Das mittelalterliche Prag war dafür bestens geeignet - schon "Der Student von Prag" aus dem Jahr 1913 wurde so ein durchschlagender Kinoerfolg. Anders als dort verzichtete Wegener aber auf den Dreh an den Originalschauplätzen. Hans Poelzig baute eine mittelalterliche Märchenwelt im Studio auf. Es dominieren enge, verwinkelte Gassen mit windschiefen Häusern. Man nimmt kaum noch gerade Linien wahr, es herrschen Schrägen und Winkel vor, die die Perspektive verzerren und das Auge irritieren soll.
Der Einfluß von Robert Wienes "Das Cabinet des Dr. Caligari", der ein Jahr früher entstand, ist deutlich spürbar. Dieses große filmische Meisterwerk sowie der 2 Jahre danach entstandene Vampirfilm "Nosferatu" von Friedrich Wilhelm Murnau komplettiert gemeinsam mit Wegeners Film DIE "Trias" der frühen Horrormeisterwerke aus der Weimarer Republik. Die ein Jahrzehnt später inszenierten US-Horrorklassiker der Universal Studios wie "Dracula" oder "Frankenstein" orientieren sich merklich an den großartigen deutschen Vorbildern.

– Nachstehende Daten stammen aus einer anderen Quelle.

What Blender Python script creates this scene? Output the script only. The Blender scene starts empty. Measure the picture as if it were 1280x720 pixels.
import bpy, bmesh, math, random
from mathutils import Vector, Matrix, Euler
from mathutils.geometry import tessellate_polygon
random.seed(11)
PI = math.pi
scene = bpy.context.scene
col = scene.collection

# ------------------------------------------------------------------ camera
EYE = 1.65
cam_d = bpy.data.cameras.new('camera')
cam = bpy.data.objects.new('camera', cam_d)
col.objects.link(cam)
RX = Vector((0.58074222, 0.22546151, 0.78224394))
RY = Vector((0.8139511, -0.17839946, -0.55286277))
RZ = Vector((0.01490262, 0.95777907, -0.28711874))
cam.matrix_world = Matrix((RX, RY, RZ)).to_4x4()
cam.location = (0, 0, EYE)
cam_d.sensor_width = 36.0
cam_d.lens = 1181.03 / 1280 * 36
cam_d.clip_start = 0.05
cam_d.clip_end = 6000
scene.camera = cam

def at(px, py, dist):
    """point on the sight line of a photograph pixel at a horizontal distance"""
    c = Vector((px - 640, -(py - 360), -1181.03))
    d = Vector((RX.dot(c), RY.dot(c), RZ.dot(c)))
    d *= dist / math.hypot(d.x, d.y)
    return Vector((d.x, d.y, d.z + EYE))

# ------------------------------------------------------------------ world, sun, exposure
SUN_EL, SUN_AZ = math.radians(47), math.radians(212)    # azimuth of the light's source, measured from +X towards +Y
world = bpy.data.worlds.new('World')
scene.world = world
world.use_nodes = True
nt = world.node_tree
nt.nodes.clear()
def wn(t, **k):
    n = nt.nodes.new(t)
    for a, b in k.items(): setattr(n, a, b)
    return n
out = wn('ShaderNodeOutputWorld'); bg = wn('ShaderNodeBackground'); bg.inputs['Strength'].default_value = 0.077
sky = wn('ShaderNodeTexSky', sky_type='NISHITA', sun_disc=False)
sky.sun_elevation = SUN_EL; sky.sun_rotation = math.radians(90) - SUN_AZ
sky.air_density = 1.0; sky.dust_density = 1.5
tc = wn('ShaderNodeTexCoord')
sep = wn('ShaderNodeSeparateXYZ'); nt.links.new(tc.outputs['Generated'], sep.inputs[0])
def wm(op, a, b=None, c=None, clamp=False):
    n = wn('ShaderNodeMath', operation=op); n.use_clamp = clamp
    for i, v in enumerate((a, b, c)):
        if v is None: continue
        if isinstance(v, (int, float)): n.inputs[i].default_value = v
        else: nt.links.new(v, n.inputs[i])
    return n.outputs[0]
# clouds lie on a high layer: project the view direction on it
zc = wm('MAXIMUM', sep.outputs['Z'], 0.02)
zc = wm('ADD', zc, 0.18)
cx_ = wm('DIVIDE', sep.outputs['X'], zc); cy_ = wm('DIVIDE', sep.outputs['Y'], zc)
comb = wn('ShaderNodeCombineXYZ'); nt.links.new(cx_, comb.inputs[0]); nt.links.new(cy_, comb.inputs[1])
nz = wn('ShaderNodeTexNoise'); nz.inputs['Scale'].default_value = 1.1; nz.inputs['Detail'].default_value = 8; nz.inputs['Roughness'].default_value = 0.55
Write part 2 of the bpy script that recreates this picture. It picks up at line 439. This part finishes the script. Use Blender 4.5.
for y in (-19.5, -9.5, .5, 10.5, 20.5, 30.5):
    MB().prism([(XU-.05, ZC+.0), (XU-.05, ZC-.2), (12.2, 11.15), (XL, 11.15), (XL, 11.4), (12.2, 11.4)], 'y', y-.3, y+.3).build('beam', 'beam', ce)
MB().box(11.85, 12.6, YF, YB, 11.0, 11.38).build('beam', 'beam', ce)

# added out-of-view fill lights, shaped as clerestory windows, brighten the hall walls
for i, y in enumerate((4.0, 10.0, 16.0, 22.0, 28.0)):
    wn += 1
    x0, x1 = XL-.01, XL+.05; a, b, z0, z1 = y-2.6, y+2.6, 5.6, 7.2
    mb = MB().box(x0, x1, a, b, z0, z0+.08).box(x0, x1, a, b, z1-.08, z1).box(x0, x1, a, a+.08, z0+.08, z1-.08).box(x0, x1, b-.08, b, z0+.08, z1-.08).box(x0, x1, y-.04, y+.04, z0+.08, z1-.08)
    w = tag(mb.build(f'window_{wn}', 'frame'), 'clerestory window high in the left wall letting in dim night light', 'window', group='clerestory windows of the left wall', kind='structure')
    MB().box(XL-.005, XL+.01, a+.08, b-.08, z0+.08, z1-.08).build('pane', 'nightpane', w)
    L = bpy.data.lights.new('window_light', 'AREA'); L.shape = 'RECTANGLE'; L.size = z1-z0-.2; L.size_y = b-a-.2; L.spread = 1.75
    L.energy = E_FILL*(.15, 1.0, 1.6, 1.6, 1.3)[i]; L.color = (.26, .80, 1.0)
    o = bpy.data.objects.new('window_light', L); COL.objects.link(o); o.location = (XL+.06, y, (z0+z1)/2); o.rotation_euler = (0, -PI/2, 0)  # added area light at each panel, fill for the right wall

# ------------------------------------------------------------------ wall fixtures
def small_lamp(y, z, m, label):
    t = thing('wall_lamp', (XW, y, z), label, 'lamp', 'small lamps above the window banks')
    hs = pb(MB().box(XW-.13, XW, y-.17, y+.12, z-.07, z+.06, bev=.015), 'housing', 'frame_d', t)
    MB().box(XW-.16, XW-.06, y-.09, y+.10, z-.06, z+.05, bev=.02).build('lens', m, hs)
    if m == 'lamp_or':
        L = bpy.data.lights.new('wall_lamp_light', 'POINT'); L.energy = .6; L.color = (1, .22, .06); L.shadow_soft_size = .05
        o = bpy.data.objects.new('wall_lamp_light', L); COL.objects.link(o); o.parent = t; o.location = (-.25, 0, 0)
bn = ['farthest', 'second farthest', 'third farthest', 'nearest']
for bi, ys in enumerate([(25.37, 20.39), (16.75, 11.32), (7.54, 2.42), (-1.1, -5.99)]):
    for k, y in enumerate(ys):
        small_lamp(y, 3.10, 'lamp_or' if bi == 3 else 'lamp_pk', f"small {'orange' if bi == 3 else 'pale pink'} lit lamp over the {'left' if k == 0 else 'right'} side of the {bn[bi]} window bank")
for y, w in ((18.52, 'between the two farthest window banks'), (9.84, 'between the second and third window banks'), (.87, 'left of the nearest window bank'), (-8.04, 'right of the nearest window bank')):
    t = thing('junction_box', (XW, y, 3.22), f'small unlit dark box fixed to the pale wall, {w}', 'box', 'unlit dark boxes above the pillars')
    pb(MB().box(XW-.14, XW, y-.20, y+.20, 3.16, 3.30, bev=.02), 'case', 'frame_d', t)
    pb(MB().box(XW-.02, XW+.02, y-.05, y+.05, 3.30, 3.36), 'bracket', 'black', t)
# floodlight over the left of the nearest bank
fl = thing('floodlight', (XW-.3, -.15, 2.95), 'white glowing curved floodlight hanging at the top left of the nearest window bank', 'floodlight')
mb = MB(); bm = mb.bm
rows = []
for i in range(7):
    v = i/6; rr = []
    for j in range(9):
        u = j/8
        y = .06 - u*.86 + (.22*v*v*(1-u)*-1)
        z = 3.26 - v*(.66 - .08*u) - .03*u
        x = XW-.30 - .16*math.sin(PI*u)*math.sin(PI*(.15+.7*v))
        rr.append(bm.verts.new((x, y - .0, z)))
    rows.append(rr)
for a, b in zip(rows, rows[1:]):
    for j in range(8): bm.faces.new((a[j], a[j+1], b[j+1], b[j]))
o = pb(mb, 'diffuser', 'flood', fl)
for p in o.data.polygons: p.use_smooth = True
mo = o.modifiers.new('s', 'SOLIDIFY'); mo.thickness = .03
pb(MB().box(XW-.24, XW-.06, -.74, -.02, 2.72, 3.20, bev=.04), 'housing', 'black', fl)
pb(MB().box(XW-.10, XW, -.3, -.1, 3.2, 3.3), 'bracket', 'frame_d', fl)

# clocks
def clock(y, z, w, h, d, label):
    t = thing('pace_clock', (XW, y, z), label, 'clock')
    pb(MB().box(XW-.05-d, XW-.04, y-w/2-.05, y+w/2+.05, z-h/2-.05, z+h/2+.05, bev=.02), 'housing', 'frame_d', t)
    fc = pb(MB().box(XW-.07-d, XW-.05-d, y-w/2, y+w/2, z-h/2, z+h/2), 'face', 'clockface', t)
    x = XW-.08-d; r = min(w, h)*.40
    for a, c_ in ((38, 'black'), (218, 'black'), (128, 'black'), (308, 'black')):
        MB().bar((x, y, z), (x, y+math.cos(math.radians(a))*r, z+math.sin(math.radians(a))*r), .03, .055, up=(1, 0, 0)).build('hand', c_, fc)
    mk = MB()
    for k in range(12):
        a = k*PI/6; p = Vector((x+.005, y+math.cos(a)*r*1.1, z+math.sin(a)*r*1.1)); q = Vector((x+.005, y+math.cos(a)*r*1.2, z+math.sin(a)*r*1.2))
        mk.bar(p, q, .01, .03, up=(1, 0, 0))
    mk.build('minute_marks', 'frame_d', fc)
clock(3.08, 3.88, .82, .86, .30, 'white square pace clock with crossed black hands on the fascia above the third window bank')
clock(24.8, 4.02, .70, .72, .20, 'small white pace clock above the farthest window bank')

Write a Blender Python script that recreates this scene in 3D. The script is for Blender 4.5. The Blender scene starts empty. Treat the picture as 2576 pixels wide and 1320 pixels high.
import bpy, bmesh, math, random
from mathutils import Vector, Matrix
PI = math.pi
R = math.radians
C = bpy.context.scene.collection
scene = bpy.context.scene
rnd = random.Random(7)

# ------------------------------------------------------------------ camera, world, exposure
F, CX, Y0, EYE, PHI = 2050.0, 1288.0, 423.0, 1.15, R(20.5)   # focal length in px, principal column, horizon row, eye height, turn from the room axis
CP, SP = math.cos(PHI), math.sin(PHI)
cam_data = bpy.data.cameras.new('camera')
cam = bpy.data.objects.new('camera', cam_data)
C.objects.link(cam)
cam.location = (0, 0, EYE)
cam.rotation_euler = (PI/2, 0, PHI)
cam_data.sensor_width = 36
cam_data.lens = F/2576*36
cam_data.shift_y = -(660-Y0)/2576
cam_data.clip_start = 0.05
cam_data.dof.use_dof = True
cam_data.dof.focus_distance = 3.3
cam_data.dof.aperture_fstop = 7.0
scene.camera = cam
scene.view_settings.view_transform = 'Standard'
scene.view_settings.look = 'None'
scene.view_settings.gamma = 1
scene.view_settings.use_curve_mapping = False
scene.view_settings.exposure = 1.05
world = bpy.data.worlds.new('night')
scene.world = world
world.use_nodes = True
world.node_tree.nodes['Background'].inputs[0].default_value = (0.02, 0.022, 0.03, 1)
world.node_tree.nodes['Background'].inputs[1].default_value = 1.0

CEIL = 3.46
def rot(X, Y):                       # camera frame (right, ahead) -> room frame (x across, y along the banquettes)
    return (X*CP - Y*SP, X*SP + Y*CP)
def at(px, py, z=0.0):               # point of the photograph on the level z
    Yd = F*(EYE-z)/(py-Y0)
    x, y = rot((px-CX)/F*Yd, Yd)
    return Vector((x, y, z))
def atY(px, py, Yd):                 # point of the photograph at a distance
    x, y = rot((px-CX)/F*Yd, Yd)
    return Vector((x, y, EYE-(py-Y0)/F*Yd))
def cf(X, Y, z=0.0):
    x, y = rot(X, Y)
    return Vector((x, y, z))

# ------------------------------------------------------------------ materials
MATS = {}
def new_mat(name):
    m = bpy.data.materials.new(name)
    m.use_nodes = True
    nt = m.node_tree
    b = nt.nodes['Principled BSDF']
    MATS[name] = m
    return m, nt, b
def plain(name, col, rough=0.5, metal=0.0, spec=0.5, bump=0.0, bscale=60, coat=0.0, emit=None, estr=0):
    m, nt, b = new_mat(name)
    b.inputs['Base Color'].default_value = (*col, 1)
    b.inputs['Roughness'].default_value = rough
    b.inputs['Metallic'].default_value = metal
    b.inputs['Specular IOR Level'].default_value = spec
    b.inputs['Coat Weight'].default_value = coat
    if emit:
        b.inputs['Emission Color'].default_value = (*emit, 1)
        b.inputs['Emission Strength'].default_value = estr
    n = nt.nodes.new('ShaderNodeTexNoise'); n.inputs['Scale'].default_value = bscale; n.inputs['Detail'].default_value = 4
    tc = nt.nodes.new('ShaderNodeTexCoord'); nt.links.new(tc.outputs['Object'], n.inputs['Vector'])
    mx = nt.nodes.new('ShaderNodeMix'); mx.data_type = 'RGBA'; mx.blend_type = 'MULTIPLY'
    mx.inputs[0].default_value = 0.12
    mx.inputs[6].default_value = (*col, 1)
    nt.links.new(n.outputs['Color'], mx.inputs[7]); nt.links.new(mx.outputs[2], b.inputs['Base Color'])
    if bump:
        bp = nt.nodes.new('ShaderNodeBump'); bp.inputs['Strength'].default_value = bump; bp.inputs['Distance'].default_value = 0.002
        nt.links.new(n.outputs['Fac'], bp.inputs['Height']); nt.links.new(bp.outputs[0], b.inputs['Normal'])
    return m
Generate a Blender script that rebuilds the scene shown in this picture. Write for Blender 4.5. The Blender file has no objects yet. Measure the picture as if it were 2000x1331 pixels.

Als Rabbi Loew (Albert Steinbrück) erkennt, dass den Juden im Prager Ghetto Unheil droht, befragt er seine geheimnisvollen kabbalistischen Bücher. Mit Hilfe dieser alten Formeln beschwört er heimlich die Mächte der Unterwelt herauf. Es erscheint ihm der Geist Astaroth. Dieser befiehlt dem Gelehrten einen Golem (Paul Wegener) zu erschaffen. Das Ungetüm aus Lehm hat eine menschliche Gestalt und trägt einen Talisman an seiner Brust, auf dem das hebräische Wort für "Wahrheit" geschrieben steht.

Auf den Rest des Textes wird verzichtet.